• _WRITTEN INSTRUCTION_:
Wherever the string "script" occurs in a line of these records, report that line.

>> BEGIN

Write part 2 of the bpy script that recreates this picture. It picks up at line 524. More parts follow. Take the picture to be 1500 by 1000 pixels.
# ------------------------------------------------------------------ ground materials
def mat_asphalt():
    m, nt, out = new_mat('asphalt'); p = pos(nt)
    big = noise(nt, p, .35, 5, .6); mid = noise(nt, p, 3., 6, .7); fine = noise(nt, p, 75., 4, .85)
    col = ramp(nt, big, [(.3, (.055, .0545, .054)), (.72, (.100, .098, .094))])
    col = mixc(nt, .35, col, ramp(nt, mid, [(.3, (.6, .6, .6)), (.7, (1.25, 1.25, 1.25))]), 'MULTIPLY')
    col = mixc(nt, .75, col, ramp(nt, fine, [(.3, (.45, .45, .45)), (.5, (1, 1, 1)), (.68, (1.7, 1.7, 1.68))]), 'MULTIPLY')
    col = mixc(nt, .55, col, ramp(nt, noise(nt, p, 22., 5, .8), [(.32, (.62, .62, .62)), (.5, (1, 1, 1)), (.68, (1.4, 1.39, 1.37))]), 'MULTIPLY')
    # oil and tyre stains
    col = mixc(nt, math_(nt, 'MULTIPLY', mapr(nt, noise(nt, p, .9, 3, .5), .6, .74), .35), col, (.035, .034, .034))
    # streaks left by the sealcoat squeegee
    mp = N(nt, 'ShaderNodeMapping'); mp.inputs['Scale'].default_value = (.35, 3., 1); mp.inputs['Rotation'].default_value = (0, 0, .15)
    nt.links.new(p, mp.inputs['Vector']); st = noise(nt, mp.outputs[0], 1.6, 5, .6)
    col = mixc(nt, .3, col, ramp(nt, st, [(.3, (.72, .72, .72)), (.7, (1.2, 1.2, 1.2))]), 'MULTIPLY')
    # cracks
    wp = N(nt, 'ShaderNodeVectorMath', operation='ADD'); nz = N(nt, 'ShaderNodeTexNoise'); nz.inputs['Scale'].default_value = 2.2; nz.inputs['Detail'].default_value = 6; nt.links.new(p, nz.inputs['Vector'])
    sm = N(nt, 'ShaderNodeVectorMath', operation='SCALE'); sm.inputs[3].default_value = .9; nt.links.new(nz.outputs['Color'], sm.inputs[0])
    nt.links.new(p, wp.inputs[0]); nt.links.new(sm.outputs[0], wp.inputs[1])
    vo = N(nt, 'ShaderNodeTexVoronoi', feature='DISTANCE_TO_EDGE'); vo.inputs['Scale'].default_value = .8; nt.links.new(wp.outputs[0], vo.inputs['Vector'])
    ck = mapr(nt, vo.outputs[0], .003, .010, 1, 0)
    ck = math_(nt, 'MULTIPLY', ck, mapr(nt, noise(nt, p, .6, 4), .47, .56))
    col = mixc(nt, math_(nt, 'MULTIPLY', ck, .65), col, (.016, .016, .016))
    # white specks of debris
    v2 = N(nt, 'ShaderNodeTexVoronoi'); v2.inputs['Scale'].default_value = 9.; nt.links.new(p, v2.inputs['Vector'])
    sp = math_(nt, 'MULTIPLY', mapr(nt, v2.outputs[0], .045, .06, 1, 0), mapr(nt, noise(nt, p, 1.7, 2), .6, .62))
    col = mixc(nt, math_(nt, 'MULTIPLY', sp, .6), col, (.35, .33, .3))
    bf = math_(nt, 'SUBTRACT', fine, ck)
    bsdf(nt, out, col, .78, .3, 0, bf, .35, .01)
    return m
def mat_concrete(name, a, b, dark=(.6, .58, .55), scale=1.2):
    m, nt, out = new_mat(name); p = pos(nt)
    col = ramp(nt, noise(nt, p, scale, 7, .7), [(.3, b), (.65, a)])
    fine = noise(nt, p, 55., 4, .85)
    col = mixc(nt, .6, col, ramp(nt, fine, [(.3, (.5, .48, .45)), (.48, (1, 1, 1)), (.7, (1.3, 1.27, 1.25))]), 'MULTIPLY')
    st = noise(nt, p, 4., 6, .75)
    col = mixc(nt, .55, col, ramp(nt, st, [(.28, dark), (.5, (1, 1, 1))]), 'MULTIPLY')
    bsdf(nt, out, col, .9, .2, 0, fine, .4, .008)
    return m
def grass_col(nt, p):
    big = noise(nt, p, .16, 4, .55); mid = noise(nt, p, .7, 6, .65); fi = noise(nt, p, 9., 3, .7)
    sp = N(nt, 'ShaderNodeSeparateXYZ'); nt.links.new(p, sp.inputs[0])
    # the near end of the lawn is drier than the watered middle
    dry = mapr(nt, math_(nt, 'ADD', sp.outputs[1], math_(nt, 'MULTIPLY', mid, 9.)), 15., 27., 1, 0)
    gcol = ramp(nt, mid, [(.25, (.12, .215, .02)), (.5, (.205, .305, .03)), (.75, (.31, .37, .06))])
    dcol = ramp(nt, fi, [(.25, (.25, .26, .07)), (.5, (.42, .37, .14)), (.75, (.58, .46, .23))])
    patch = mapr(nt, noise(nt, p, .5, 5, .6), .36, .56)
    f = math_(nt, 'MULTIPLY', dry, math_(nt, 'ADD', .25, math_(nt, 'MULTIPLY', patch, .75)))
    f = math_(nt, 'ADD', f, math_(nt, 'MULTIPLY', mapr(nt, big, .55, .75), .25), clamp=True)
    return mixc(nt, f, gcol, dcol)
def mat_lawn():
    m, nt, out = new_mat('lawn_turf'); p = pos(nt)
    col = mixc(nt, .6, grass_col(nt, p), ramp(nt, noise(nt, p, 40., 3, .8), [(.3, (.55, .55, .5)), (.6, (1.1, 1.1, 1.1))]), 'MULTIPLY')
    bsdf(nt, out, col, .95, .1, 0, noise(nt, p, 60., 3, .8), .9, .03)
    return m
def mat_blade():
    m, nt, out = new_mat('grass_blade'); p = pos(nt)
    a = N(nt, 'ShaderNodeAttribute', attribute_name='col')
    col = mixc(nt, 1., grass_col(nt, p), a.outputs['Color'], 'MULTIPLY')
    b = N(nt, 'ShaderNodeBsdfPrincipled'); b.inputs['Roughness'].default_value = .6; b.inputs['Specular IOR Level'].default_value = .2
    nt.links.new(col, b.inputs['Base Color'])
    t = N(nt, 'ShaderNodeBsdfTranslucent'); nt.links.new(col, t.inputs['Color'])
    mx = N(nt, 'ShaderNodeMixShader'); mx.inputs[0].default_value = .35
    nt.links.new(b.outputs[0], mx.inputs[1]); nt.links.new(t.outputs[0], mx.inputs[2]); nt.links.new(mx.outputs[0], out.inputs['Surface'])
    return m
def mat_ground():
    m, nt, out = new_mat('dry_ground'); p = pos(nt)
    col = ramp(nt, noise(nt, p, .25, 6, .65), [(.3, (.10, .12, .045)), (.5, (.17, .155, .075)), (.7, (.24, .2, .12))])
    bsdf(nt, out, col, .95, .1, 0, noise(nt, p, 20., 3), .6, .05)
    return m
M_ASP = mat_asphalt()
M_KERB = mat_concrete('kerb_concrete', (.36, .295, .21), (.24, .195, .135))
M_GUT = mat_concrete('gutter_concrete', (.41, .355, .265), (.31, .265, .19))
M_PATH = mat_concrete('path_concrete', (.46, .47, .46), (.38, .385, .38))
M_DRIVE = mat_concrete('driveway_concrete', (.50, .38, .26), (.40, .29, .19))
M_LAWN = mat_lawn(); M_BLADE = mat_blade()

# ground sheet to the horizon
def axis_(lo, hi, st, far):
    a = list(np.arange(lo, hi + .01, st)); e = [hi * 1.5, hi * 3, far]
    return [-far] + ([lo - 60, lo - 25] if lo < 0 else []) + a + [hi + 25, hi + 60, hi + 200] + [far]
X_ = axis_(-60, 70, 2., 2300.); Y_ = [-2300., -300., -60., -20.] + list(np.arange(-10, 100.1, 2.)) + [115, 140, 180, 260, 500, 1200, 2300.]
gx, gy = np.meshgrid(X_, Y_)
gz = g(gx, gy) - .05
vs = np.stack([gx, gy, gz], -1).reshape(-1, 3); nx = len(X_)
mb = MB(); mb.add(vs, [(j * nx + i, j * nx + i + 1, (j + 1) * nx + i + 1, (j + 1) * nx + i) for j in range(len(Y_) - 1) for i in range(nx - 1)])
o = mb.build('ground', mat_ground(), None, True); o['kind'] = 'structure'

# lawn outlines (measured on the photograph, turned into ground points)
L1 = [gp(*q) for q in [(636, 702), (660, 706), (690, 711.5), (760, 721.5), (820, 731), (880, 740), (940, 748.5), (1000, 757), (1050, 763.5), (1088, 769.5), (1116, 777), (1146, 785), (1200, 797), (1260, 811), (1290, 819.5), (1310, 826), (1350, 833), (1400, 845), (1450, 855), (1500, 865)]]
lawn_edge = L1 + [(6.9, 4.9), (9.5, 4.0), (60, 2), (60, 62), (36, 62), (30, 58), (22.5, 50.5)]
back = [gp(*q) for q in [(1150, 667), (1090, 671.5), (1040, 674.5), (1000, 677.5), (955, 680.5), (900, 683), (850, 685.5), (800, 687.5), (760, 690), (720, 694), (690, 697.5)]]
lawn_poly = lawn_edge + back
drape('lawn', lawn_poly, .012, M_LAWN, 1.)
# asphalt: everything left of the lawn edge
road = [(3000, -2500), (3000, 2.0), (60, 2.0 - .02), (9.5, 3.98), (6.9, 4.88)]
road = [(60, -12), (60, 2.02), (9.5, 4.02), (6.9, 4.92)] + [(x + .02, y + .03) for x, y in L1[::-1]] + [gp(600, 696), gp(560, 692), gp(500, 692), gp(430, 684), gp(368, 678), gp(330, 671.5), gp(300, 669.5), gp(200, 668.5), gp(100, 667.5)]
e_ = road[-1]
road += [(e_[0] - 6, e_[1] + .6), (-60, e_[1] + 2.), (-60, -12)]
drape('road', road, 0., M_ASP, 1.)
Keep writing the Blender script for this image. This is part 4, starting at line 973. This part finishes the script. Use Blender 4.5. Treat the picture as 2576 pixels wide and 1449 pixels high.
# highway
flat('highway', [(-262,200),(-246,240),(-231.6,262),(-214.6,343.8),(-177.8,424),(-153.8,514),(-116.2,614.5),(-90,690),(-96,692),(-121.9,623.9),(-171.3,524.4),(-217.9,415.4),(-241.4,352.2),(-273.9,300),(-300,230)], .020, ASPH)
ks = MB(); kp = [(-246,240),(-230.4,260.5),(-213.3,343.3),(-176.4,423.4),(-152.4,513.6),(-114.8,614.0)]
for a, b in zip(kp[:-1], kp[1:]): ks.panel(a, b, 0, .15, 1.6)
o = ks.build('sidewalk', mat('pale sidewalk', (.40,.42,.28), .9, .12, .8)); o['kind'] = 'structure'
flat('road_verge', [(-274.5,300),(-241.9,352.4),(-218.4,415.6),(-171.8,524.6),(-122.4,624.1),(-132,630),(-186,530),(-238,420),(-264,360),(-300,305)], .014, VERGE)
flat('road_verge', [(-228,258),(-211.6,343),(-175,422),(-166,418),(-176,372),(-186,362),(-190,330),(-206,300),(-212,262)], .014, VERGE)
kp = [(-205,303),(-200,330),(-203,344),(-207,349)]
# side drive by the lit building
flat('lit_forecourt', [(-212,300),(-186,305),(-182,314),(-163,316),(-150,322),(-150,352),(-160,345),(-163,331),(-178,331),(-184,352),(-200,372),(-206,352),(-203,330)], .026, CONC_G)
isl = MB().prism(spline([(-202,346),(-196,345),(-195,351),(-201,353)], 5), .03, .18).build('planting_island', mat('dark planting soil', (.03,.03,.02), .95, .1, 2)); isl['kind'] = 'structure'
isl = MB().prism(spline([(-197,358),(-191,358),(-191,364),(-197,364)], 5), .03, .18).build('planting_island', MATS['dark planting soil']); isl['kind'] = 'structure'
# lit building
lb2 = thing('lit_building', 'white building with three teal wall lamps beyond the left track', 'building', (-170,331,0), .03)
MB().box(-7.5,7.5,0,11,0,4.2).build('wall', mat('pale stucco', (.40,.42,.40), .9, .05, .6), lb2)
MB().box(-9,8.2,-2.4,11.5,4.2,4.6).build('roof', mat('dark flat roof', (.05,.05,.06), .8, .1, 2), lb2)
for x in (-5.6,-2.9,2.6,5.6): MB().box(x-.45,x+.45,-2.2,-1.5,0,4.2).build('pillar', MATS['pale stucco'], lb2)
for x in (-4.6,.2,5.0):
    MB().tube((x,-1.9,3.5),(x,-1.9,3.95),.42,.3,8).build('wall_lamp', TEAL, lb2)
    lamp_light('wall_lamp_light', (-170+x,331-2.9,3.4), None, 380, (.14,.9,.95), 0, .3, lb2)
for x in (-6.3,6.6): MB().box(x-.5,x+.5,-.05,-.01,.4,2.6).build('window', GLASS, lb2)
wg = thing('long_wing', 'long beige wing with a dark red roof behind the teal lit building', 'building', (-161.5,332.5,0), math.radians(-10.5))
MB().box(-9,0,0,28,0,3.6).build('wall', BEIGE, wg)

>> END

• _OUTPUT_:
Write part 2 of the bpy script that recreates this picture. It picks up at line 524. More parts follow. Take the picture to be 1500 by 1000 pixels.
Keep writing the Blender script for this image. This is part 4, starting at line 973. This part finishes the script. Use Blender 4.5. Treat the picture as 2576 pixels wide and 1449 pixels high.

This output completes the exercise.